Es würde mich schon interessieren, welche schlimmen Erfahrungen Du schon damals mit Deinen wenigen Schülern gemacht hast, dass Du ihnen nicht trautest. Offenbar hast Du den Eindruck gehabt, dass Dein Schüler Dein potentieller Konkurrent wird, so dass es besser sei, ihm nicht zu viel beizubringen. Ich bin allerdings der Meinung, dass man nur das wirklich selbst beherrscht, was man mit seinen Schülern teilt!

Verständlicherweise warst Du nicht sehr glücklich über Deine Schüler, besonders nachdem sie 1969 beim 1. Kung Fu-Vollkontakt-Turnier in Singapur allesamt kläglich versagt hatten. Da Dein Stil in Hongkong aufgrund zahlloser Duelle ohne Regeln unangefochten als der unbesiegbare Kampfstil galt, waren die Erwartungen besonders hoch und die Enttäuschung danach entsprechend tief gewesen. So tief, dass der zweite Schüler Deines 1. Todais in Hongkong und ein gewisser „Kong“, der Schüler eines der ältesten noch lebenden Todais von Dir, sich danach enttäuscht von ihren jeweiligen Si-Fus trennten.
Dir war sofort klar, dass Deine ältesten Schüler die Schuld an diesem beispiellosen Reinfall hatten: Sie waren zu siegessicher gewesen und hatten ihre Schützlinge nicht auf die sportlichen Regeln vorbereitet und auf die Konditionsprobleme, die ein ihnen fremder Kampf mit schweren Bambusschutzhelmen und -Westen darstellt. Ist es wahr, dass Du Dich zu diesem Zeitpunkt aus Altersgründen eigentlich schon vom Unterricht zurückgezogen hattest? Jedenfalls kehrtest Du wildentschlossen aus Deinem selbstgewählten Ruhestand zurück an die Unterrichtsfront, um mit letzter Kraft, vier Jahre, bevor Du dann diese Erde verließt, vergeblich zu versuchen das Trainingsniveau noch einmal zu heben.
Ich kann das sehr wohl nachempfinden, denn auch mir gab vor wenigen Jahren die Wut über den damals desolaten Zustand im WT den Mut und den nötigen Biss, eine solche selbstauferlegte Herkulestat zu wagen. Aber Deine Energie reichte nicht zum Ausmisten Deines Augiasstalles, sie versiegte nach wenigen Monaten. So schlug für meinen Si-Fu, Leung Ting, dann die Schicksalsstunde, denn Du übertrugst ausgerechnet ihm die vielgeneidete Position des Cheftrainers der Ving Tsun Athletic Association, die bislang Du alleine ausgefüllt hattest. Dadurch wurde der „Kleine Ting“ so was wie Dein Nachfolger. Damit wir uns verstehen: nicht der Nachfolger des gesamten Clanes, aber zumindest doch Dein Nachfolger „als Cheftrainer“ des damaligen Ving Tsun-Verbandes, wenn man ihn denn so hochtrabend bezeichnen kann, denn so viele Mitglieder hattet Ihr ja wirklich nicht.

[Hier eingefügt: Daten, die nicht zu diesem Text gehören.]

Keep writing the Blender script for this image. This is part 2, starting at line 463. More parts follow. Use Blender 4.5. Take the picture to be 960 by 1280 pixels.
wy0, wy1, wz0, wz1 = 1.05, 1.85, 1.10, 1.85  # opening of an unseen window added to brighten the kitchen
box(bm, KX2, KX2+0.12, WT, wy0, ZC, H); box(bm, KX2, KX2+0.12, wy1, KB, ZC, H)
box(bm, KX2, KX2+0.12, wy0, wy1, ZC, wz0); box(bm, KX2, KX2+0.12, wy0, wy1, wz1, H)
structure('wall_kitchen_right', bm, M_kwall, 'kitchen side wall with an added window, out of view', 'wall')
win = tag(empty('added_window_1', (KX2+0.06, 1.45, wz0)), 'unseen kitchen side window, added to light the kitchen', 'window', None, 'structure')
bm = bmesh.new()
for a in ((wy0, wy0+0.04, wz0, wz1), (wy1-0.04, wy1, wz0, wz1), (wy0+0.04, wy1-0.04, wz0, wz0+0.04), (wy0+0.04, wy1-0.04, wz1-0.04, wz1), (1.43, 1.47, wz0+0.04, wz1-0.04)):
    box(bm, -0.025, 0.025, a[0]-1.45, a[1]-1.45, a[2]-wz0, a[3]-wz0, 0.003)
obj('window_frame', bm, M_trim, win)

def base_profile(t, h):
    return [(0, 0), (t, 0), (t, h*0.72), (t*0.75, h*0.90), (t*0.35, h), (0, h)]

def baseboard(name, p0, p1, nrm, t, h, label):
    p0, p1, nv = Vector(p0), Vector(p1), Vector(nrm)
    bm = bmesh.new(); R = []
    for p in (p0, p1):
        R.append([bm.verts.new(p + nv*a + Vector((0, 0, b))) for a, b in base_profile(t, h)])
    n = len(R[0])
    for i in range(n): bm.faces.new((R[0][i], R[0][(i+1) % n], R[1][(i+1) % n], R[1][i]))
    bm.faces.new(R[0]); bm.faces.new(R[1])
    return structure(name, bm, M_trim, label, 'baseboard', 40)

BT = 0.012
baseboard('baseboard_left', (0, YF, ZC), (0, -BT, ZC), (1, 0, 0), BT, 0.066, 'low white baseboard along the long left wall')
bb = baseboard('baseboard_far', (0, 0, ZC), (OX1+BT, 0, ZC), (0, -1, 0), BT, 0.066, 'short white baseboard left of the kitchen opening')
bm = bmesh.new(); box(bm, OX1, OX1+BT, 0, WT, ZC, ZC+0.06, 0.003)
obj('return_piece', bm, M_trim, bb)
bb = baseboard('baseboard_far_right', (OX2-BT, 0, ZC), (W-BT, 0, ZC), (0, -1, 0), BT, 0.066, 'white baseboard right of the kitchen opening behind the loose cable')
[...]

Ist es eigentlich schon zu Dir durchgedrungen, welche Bedeutung im Westen in dem kleinen Buchstaben „W“ steckt? Ich wette, Du hast es nicht mal mitbekommen, dass sich die VTAA vor den damals englischen Behörden Hongkongs als „Ving Tsun Athletic Association“ ins Register der Vereine eintragen ließ. Wer die Eintragung vornahm, war des Englischen wohl nicht wirklich mächtig, sonst hätte er statt des im Chinesischen nicht existierenden Lautes „V“ bestimmt das phonetisch einzig richtige „W“ gewählt.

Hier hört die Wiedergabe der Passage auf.